If you’re Italian (or have heard the English version of the song), you’re probably well aware of “Dominick the Donkey.” The song is quirky and fun for kids. However, I’m not recommending this particular song if only because the lyrics don’t mention the reason for the season – Jesus! It mentions Santa, presents, and Italy but nothing about Jesus. You can still have fun with that song but there is another song that I have in mind.

If you’re looking for a song about the Christmas donkey that actually mentions Bethlehem and Jesus, look no further than “Mi Burrito Sabanero.”

If you’re of Hispanic or Latin descent, odds are you’re already acquainted with the perennial Christmas song, “Mi Burrito Sabanero.” In this catchy tune, penned in the 1970s by Venezuelan composer Hugo Blanco, we hear the story of the journey to see baby Jesus in the manger alongside a trusty donkey. The tune rivals “Baby Shark” in its earworm quality that stays with you for quite some time after listening to it. It’s a fun way to bring the nativity story to life for young children. While they might not quite understand the lyrics (depending on how old they are), in later years they’ll listen to it and remember it fondly.

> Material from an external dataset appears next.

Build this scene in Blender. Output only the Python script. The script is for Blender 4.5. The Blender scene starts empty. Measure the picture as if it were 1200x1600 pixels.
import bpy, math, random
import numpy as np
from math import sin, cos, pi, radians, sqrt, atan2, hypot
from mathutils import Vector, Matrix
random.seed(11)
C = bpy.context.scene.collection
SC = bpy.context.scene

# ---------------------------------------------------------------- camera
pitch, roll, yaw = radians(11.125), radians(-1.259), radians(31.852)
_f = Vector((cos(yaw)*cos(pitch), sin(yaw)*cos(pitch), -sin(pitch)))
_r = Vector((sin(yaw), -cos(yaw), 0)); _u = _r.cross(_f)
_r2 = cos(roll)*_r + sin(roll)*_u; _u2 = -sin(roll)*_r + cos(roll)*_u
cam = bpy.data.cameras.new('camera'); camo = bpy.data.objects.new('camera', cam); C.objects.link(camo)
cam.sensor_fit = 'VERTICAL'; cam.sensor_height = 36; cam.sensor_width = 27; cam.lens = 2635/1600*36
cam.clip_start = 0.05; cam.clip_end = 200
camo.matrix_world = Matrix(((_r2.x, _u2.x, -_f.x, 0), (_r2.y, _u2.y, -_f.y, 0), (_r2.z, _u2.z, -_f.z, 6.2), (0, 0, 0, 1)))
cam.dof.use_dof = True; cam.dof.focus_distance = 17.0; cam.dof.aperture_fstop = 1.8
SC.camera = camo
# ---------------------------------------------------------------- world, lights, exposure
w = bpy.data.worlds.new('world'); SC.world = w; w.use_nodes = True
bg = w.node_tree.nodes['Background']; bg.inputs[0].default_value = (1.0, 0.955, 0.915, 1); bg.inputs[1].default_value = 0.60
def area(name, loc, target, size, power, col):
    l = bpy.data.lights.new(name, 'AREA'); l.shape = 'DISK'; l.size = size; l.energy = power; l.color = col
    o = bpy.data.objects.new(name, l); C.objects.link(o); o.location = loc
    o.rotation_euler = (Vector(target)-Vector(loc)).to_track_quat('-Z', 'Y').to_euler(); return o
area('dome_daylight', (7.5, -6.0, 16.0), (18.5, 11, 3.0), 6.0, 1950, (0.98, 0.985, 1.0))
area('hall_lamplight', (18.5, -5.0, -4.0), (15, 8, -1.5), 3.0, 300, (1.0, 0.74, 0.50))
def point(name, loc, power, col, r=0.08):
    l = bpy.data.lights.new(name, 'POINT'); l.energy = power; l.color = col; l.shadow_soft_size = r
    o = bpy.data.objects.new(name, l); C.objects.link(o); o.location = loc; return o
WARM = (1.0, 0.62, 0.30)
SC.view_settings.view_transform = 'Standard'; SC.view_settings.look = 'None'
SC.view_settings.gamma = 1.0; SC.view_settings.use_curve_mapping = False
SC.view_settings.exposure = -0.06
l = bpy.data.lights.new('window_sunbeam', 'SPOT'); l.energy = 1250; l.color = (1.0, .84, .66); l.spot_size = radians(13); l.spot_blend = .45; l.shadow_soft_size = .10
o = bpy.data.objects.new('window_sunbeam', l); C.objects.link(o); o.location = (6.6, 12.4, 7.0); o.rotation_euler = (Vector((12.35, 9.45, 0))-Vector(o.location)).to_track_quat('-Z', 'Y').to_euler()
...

While there is no English translation, it doesn’t have to be solely a song enjoyed by Spanish speakers around the world. Those who don’t speak Spanish can still enjoy it, too! Are you a little wary of what the lyrics may say? Here is my (rough) translation of the lyrics for you. And, yes, I’m sure of the translation—Spanish is actually my first language!

“With my little savanna donkey, I’m on my way to Bethlehem,
With my little savanna donkey, I’m on my way to Bethlehem,
If they see me, if they see me,
I’m on my way to Bethlehem

The morning star illuminates my path,
The morning star illuminates my path,
If they see me, if they see me,
I’m on my way to Bethlehem.

With my little guitar I go singing, my little donkey keeps on trotting,
With my little guitar I go singing, my little donkey keeps on trotting,
If they see me, if they see me,
I’m on my way to Bethlehem.

Tuki tuki tuki tuki,
Tuki tuki tukita,
Hurry up, my little donkey,
Because we’re almost there.

Tuki tuki tuki tuki,
Tuki tuki tukitu,
Hurry up, my little donkey,
We’re going to see Jesus…”

The song lyrics then repeat once more before the song ends. See? Very sweet and innocent yet you get the significance.

It can get a little much for some parents after hearing it for the 100th time but, do not fret! Unlike “Baby Shark”, you have the excuse to only play it during Christmas. Whether you do to the 12 days of Christmas or celebrate until Candlemas, you still have the excuse to not play it year ‘round. You’re welcome!

Here’s an illustrated video if your little ones don’t speak Spanish and want to follow along with the lyrics.

So, while you’re trying to bring the story of the Nativity to life, consider celebrating the hard work of the humble beast that helped the Holy Family’s journey. Don’t worry, no one will judge you for singing and dancing along to it even if you’re a grown adult. We all do it around this time of year. Really!